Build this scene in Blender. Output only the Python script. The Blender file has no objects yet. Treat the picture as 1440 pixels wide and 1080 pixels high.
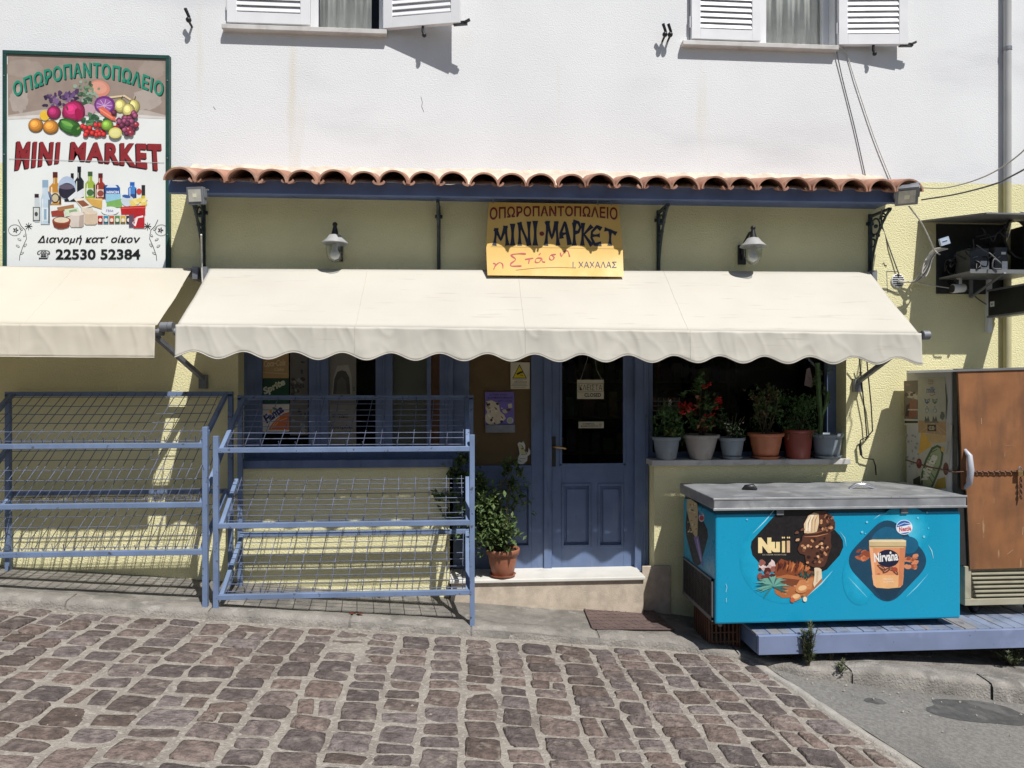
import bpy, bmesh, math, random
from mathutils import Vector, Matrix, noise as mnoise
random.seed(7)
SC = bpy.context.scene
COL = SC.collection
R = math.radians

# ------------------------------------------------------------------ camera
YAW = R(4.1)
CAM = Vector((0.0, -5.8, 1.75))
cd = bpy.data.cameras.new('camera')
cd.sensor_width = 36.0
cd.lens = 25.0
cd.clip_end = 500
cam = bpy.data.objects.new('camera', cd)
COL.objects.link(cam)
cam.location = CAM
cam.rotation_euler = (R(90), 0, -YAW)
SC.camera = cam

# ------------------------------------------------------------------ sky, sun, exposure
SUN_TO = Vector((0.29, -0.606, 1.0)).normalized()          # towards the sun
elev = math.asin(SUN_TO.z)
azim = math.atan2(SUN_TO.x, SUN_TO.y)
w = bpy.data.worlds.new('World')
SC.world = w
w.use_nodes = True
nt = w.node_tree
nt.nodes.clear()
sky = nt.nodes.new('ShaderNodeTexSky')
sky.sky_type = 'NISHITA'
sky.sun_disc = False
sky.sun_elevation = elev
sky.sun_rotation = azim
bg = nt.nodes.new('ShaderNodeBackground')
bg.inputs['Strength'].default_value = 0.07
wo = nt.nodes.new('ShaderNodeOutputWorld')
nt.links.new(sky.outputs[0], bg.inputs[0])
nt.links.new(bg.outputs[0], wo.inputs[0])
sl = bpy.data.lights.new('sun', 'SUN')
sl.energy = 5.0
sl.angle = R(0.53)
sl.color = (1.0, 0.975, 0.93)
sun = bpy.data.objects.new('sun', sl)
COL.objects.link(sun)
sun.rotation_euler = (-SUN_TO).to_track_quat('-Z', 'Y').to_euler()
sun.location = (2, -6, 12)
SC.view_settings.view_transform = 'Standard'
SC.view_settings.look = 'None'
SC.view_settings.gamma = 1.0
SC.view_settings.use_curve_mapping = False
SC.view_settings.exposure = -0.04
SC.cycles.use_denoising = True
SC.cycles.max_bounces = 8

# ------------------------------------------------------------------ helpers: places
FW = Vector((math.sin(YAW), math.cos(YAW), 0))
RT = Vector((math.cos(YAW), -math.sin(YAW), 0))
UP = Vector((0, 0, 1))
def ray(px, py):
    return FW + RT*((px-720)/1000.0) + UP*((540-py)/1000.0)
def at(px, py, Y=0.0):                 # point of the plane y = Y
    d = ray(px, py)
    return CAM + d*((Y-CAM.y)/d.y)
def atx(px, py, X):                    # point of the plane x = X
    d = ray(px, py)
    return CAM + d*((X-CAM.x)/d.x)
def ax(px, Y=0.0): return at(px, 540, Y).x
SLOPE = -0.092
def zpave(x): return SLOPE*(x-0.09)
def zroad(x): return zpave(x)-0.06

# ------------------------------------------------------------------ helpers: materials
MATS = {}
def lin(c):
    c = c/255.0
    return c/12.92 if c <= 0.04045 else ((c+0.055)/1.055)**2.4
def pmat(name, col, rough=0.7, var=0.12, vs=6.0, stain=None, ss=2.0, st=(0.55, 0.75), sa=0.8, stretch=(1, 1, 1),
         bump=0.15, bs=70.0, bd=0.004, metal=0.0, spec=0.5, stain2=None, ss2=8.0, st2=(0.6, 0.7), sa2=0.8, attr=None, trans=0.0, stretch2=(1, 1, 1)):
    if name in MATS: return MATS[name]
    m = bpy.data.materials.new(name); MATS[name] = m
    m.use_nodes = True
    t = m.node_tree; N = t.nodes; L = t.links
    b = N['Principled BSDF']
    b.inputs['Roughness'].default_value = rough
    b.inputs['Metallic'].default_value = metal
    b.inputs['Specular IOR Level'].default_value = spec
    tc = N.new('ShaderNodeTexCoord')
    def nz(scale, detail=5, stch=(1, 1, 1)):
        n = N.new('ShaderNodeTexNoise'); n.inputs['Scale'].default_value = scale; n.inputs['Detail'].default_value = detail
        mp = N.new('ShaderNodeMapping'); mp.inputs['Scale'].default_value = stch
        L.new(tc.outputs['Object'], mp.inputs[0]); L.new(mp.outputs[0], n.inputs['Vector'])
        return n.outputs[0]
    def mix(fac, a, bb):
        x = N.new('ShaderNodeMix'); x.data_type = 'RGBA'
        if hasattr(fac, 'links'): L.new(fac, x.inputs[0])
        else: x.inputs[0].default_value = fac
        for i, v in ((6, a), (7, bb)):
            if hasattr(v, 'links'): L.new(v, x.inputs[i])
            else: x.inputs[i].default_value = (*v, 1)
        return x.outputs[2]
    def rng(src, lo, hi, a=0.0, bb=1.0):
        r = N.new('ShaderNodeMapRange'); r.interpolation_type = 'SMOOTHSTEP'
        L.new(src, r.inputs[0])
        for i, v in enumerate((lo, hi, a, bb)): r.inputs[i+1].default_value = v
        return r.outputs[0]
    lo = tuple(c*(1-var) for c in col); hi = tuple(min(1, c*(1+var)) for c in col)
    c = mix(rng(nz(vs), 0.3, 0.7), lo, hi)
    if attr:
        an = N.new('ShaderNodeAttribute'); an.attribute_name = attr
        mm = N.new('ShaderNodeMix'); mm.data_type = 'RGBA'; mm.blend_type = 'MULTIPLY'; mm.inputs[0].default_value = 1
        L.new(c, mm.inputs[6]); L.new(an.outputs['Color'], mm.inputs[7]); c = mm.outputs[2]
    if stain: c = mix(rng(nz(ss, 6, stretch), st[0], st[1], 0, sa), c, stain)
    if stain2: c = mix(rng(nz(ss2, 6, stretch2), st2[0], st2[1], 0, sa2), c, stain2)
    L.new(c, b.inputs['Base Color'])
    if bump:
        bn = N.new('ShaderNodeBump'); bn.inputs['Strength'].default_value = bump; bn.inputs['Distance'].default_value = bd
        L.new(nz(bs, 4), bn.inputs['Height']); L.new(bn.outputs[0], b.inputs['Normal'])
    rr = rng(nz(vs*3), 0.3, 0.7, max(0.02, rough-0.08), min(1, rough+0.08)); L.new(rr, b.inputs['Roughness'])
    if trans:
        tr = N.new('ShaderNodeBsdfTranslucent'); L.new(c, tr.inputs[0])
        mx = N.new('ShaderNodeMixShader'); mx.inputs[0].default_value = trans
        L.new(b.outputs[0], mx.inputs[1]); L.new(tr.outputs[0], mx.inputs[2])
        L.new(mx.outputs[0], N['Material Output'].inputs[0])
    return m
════
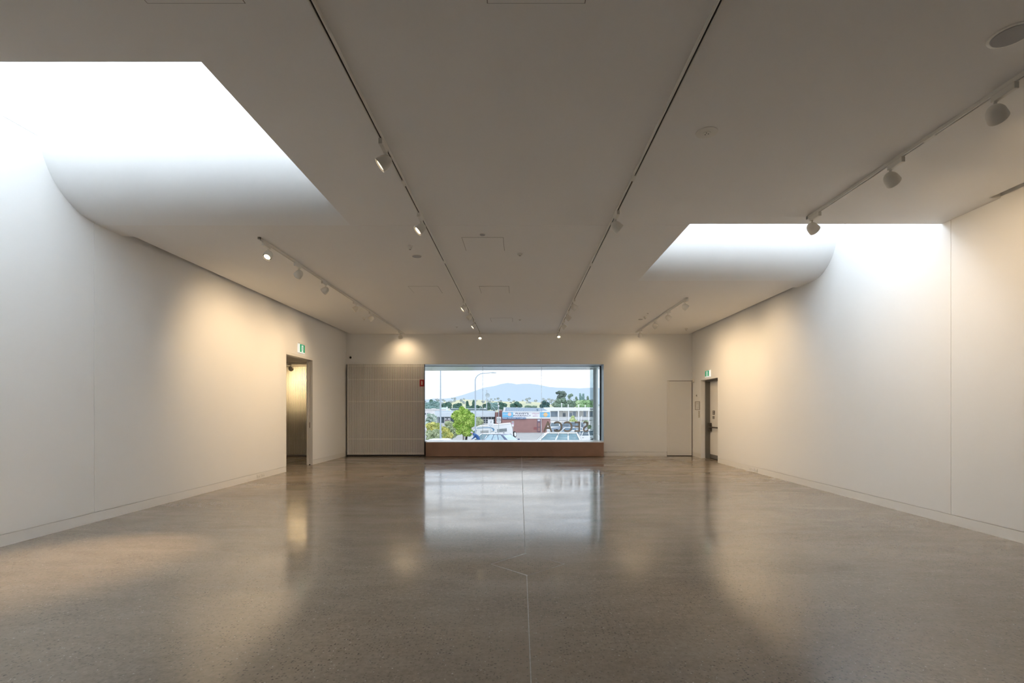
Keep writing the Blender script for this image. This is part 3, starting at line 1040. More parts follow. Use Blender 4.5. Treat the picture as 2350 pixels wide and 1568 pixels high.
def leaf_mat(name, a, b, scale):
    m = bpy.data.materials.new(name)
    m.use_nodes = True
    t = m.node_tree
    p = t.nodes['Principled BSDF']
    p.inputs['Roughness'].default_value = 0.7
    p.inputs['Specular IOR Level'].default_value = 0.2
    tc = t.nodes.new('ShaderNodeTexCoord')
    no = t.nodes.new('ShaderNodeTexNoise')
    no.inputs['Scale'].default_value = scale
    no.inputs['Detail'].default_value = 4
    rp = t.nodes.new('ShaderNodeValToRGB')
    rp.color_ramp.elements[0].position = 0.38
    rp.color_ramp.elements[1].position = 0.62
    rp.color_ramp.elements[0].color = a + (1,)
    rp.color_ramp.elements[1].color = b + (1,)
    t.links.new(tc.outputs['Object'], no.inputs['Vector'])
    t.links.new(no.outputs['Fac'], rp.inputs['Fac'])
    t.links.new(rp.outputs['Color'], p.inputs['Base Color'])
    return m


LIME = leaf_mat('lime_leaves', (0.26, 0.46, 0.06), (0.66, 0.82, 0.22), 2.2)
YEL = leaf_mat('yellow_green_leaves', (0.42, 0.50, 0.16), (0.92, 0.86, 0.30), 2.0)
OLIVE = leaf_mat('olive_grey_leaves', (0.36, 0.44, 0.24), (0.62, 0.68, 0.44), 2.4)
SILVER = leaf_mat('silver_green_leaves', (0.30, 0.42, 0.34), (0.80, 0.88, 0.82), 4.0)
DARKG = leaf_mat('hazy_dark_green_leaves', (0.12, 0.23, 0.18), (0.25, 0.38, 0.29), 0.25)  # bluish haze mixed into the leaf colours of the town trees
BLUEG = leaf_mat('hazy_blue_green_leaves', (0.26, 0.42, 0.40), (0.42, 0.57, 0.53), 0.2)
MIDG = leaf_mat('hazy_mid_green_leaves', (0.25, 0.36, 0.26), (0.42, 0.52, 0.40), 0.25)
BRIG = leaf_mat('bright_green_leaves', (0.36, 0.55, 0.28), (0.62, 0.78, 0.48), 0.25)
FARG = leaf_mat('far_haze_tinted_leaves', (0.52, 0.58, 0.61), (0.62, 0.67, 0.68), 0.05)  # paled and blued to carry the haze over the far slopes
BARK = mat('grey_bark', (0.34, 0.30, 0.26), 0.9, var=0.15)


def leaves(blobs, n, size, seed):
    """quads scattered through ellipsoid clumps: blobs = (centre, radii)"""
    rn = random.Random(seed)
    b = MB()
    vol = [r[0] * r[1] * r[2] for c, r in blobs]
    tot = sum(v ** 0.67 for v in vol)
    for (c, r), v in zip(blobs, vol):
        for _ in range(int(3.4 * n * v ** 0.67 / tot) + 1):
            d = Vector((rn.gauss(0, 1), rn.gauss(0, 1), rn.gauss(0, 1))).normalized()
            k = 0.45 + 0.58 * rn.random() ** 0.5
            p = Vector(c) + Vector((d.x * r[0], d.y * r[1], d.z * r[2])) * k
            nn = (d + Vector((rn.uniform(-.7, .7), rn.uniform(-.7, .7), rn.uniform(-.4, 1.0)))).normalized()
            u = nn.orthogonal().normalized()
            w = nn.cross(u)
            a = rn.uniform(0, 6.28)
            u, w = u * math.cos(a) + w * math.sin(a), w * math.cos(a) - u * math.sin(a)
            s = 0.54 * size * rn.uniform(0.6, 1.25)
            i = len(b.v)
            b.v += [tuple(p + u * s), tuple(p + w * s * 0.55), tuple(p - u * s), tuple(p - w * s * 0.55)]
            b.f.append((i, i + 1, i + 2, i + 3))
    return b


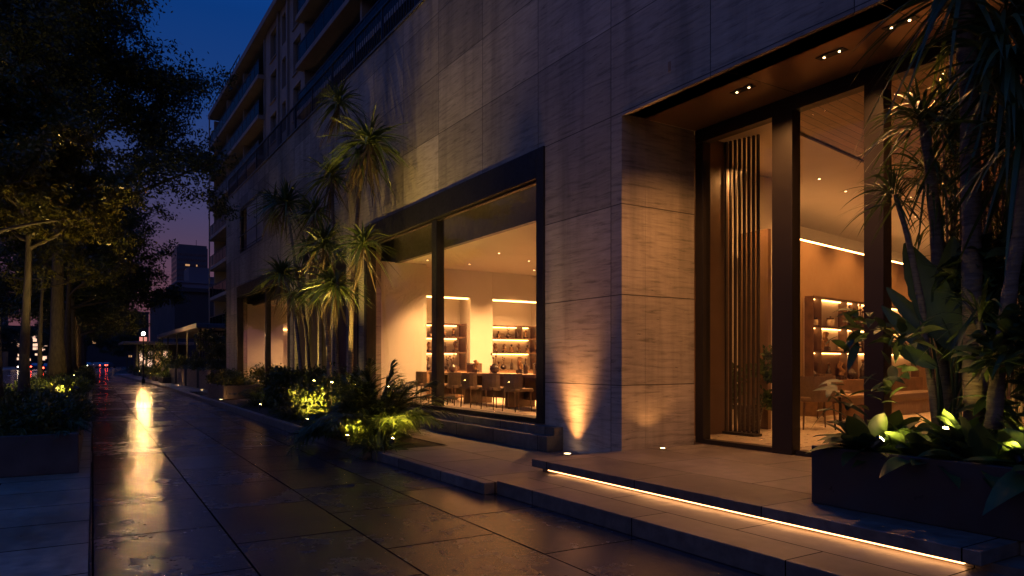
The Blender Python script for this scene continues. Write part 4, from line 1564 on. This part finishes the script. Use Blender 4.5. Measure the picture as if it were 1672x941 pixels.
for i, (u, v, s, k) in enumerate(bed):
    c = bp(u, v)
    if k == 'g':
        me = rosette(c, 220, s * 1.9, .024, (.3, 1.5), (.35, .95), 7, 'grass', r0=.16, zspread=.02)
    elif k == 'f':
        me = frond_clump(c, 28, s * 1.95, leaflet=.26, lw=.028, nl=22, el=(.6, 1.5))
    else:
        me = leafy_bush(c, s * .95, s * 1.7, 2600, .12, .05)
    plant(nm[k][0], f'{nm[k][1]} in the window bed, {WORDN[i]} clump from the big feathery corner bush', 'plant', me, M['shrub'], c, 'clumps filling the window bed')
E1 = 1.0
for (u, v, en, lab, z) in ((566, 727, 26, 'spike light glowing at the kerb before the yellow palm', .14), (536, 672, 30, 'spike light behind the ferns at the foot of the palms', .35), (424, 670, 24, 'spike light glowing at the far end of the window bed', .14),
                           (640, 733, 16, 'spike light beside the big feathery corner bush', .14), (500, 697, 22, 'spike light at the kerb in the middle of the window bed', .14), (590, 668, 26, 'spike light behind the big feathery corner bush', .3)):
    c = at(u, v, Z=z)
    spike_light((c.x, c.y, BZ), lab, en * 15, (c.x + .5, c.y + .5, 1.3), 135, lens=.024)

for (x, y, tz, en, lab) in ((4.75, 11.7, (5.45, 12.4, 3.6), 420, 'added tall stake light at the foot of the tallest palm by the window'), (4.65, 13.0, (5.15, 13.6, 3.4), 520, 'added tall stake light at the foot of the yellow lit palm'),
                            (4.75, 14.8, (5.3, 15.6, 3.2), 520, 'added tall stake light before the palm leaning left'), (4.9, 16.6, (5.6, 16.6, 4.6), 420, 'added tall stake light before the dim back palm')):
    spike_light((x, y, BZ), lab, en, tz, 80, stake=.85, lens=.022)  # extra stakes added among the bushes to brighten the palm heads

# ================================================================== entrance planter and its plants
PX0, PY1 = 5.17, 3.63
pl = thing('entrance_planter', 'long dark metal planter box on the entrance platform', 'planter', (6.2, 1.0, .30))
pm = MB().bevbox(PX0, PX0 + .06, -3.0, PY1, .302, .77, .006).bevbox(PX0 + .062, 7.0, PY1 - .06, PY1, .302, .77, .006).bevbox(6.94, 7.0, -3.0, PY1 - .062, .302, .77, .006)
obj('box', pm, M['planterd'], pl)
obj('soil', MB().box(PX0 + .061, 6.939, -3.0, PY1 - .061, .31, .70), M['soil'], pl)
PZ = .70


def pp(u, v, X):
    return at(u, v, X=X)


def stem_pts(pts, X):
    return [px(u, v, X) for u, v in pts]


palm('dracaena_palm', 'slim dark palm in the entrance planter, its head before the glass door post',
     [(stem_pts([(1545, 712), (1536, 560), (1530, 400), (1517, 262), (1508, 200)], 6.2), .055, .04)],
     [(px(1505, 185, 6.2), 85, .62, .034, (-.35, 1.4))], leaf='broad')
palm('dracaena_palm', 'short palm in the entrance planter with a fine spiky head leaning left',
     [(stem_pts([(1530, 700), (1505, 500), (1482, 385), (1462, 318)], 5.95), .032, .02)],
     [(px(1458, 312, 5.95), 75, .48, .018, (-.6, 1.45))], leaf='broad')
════
Determine the number of lines in these entries that contain the word "this", and write only that number.

3